==== INPUT ROWS

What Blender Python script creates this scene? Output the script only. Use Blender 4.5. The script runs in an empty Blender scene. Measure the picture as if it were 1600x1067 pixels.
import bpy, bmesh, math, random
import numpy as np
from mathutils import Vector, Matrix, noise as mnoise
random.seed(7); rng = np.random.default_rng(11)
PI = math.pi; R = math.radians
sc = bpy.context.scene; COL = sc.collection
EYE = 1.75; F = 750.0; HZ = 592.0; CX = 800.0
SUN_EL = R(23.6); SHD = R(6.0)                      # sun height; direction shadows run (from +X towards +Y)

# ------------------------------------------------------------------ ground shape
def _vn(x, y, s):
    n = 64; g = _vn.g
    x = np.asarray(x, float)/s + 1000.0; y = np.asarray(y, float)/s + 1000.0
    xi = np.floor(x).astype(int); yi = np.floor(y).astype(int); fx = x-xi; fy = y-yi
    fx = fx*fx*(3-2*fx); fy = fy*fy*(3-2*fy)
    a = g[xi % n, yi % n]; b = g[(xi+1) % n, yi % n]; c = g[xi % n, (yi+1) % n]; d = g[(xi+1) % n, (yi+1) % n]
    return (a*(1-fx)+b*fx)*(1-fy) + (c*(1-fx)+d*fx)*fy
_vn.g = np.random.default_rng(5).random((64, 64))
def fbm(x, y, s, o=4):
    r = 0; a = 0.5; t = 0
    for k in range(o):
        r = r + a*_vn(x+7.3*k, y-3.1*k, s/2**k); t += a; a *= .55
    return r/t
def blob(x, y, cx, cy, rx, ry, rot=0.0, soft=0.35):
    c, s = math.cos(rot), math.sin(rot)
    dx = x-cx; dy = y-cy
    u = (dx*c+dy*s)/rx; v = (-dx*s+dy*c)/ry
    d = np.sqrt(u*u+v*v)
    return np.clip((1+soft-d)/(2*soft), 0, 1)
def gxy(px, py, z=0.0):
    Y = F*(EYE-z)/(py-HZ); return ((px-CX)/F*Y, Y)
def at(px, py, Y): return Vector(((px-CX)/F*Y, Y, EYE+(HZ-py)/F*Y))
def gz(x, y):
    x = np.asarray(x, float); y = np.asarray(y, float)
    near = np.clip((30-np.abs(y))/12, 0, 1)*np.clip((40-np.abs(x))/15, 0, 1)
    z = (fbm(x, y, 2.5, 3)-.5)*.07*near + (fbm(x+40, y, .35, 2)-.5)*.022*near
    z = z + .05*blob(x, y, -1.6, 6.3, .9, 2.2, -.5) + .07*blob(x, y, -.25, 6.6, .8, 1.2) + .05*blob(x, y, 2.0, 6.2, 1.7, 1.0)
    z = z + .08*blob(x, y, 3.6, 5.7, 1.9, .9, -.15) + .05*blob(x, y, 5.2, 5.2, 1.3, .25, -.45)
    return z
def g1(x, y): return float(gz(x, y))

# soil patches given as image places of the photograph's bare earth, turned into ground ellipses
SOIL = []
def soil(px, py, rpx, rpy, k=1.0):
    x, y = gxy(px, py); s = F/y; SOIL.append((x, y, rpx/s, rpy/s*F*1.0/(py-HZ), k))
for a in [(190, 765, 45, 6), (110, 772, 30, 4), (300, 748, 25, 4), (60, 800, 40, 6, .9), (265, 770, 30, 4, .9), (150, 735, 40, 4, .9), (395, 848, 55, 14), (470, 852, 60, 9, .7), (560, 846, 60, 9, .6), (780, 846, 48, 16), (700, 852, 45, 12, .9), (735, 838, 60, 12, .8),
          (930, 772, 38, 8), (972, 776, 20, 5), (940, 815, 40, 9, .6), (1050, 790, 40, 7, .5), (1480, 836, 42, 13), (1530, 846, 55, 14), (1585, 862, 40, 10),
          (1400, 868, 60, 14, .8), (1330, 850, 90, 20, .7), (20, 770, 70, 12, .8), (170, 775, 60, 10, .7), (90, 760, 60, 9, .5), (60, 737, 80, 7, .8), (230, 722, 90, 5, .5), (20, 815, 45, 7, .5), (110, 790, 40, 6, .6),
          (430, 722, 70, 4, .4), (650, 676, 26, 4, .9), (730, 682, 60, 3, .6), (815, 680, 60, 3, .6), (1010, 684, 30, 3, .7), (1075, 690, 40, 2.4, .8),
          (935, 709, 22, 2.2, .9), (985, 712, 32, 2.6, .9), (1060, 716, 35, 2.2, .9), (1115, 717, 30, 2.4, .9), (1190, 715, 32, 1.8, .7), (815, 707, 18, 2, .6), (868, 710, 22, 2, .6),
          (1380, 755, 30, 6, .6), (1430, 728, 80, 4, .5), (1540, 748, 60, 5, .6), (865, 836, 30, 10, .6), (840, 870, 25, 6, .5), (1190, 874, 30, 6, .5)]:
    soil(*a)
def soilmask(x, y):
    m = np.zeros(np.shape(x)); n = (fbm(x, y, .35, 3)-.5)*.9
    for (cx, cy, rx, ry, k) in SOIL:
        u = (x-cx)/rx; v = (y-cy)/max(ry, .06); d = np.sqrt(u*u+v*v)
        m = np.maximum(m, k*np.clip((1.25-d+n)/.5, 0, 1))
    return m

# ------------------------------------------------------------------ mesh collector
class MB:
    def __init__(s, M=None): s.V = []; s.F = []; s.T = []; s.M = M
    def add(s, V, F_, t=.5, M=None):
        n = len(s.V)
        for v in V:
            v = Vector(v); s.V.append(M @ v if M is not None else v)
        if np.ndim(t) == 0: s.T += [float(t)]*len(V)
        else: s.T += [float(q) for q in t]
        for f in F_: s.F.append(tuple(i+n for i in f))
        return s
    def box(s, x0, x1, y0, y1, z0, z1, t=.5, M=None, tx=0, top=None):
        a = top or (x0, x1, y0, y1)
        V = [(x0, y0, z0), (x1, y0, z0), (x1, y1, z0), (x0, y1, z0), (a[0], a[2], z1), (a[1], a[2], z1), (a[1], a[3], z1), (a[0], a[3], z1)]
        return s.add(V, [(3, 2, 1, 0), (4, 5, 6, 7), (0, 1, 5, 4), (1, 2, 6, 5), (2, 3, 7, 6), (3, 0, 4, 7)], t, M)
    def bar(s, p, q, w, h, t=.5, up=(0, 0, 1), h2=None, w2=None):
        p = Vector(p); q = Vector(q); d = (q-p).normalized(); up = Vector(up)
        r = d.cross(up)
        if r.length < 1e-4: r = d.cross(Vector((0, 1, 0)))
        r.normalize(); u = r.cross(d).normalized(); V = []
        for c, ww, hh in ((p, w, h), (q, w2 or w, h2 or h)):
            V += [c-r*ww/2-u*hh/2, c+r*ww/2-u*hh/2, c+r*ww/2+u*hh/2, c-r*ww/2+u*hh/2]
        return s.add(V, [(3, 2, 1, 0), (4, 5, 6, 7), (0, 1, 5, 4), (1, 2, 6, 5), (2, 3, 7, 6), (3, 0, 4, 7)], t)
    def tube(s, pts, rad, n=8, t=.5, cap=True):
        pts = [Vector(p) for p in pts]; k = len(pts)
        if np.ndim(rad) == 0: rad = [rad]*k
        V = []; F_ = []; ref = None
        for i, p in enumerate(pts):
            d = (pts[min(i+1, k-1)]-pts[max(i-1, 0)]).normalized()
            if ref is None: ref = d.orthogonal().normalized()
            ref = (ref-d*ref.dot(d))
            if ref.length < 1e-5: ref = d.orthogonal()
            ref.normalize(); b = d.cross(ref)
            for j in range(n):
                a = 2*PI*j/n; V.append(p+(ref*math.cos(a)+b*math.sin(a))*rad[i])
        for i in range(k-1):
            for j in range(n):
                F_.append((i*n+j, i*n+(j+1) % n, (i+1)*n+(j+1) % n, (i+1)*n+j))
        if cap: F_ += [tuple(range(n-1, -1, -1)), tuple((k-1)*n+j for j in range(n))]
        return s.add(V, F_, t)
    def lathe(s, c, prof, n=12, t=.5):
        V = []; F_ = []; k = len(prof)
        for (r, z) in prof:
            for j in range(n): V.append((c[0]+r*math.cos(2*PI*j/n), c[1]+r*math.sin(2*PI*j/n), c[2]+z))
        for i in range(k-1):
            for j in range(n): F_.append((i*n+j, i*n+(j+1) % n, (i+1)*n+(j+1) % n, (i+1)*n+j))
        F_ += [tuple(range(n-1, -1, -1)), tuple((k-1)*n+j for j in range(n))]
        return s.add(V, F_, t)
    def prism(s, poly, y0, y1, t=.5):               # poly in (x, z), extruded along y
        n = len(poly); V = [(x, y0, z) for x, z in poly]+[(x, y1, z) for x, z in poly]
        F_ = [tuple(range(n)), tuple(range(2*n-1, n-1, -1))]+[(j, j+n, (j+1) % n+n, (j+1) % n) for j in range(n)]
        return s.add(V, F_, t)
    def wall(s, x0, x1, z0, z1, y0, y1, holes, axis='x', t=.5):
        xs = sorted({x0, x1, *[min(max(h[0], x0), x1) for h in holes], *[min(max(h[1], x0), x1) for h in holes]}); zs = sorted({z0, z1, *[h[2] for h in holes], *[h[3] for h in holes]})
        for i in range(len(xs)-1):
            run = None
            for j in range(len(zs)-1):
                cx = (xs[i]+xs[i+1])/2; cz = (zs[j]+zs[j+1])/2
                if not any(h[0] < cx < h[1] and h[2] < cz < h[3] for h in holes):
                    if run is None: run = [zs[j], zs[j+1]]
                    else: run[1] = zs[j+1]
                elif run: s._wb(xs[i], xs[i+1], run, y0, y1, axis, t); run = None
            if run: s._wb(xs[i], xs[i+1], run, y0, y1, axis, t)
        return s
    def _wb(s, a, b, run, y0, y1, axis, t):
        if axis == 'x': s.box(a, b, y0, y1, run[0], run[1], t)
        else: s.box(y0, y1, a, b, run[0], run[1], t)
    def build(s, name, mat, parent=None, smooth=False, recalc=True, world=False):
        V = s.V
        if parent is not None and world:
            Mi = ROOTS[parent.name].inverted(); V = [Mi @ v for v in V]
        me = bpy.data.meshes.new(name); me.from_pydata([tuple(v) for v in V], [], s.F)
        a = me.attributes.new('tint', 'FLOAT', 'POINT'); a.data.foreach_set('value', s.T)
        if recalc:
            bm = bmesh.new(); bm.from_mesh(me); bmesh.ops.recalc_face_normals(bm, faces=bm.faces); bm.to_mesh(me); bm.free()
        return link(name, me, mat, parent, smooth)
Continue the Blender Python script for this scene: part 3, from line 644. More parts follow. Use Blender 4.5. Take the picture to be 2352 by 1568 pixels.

========

[TO DO]: Copy exactly the lines from the top of the entries through the line with "SUN_EL = R(23.6);" in it, please, keeping both ends and adding nothing.

[REPLY TO THE TASK]:
What Blender Python script creates this scene? Output the script only. Use Blender 4.5. The script runs in an empty Blender scene. Measure the picture as if it were 1600x1067 pixels.
import bpy, bmesh, math, random
import numpy as np
from mathutils import Vector, Matrix, noise as mnoise
random.seed(7); rng = np.random.default_rng(11)
PI = math.pi; R = math.radians
sc = bpy.context.scene; COL = sc.collection
EYE = 1.75; F = 750.0; HZ = 592.0; CX = 800.0
SUN_EL = R(23.6); SHD = R(6.0)                      # sun height; direction shadows run (from +X towards +Y)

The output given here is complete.